The Yankees were done in by Juan Soto on Wednesday night as Washington’s 19-year-old left fielder homered twice and drove in four runs in New York’s 5-4 loss at Yankee Stadium.
“He’s been really good, obviously, since he came up and from where he started this year, to be here, there’s good reason,” Aaron Boone said. “And we got peek at it tonight. A couple of big swings that beat us ultimately.”
Soto began the season at Single-A Hagerstown, and was promoted to Single-A Potomac. Then it was off to Double-A Harrisburg, and after eight games he was called up to the majors.
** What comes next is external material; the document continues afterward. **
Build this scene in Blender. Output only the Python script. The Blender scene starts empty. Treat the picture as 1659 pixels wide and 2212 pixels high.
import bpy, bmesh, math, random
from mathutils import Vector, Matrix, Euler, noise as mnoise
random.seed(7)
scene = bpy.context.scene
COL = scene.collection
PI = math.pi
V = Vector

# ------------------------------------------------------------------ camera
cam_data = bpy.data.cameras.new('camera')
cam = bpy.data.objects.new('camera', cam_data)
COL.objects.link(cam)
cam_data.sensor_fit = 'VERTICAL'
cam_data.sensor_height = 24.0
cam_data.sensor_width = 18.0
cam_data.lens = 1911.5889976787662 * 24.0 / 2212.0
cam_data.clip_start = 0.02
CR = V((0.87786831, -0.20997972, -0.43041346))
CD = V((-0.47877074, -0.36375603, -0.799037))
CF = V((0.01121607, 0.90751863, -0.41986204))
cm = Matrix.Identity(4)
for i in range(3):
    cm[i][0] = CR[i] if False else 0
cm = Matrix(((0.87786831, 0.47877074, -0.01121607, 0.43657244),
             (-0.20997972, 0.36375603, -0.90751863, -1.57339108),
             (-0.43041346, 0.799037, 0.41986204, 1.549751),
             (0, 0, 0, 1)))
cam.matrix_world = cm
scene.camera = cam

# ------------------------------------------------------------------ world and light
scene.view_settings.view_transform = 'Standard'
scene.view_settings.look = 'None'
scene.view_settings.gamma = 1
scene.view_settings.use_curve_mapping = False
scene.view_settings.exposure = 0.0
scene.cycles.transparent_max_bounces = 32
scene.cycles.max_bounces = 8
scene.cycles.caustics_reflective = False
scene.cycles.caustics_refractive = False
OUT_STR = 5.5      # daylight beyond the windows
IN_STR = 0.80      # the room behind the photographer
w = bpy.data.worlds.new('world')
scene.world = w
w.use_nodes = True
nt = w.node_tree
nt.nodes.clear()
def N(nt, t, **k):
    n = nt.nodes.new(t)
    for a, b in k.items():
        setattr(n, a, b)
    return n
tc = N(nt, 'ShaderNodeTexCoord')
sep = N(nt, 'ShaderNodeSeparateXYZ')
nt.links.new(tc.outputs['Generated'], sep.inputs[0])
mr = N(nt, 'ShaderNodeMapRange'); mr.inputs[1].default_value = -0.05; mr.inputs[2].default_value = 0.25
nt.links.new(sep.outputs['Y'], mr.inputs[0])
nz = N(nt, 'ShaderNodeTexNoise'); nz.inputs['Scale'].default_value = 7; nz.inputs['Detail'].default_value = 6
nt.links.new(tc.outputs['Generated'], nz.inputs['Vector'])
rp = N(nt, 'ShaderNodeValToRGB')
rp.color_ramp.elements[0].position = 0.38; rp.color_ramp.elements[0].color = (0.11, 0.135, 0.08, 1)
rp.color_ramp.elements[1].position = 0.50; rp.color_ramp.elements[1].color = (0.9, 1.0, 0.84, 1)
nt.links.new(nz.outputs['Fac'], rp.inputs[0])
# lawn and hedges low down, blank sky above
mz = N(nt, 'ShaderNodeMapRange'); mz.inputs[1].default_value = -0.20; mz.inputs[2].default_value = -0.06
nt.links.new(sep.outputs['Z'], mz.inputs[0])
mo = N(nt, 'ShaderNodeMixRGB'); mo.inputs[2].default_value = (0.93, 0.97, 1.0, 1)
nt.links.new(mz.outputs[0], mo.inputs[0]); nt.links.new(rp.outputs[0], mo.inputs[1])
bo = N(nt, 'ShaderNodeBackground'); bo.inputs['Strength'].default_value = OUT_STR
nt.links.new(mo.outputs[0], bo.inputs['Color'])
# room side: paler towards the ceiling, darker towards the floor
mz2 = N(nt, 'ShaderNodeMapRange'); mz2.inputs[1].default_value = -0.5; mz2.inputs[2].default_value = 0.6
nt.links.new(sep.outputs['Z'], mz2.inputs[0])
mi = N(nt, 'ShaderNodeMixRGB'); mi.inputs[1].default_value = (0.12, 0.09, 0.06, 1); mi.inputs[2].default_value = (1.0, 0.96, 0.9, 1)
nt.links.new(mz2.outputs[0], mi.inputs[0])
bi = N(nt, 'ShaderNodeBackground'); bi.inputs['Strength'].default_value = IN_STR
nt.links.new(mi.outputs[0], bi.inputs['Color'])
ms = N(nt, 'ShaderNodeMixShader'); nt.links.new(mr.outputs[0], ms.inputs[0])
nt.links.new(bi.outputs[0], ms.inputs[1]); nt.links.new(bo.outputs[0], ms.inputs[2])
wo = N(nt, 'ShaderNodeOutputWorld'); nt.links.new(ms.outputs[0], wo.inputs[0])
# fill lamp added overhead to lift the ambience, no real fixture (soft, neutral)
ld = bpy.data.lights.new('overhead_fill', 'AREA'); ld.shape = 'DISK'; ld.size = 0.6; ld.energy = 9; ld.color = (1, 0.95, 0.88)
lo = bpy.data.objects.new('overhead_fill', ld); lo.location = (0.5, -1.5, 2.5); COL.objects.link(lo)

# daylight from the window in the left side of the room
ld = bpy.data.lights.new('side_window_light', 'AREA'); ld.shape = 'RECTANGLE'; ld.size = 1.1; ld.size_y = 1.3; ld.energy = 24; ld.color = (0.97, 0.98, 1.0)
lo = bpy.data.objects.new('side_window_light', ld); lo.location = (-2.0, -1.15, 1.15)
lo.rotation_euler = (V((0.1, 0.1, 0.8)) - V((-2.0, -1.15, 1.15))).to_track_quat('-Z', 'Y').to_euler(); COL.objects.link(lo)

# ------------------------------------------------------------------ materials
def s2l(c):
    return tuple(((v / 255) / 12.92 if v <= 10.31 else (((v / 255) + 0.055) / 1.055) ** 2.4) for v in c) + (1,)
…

He has already homered five times in his first 20 games.
The Yankees stakes Sonny Gray to a 3-1 lead, and the right-hander retired the first two Nationals in the fourth. Daniel Murphy walked and Matt Adams singled, bringing up Soto who went the opposite way and homered to left.
“I thought it was a foul ball,” Gray said. “I was kind of watching the hitters reaction. I thought it was a foul ball and then I thought if it was fair that Gardy was going to be able to make a play, and then it just kept carrying, kept carrying.”
Gray gave up four runs in five innings. He needed 34 pitches to get out of a first inning where he allowed an early run.
“The thing is he’s so close to getting out of it there and a fly ball three-run homer and it kind of spoiled what I thought was a night where I thought he competed really well when it really wasn’t going his way,” Boone said.
Gleyber Torres tied the game with a home run in the fifth, but Soto gave Washington a 5-4 lead with a long blast in the seventh off Chasen Shreve. The 436-foot blast went over the New York bullpen.
“I didn’t do my job,” Shreve said. “We lost the game because of it.”
Soto is the youngest player to homer in the Bronx since Andruw Jones went deep in Game 1 of the 1996 World Series. Jones homered off Andy Pettitte and Brian Boehringer that night. The last younger player to homer in a regular season game in the Bronx was Ken Griffey Jr. who hit a pair off Jimmy Jones (extra credit if you knew that) on May 30, 1989.
Shreve explained the scouting report on Soto.
“He’s young,” Shreve said. “He’s going to swing for sure. Just play it safe down and away, stick to my strengths, splitters down and locate my heater, which I didn’t do.”
The Yankees have constantly won because of their young talent. This time it was a teenager that beat them.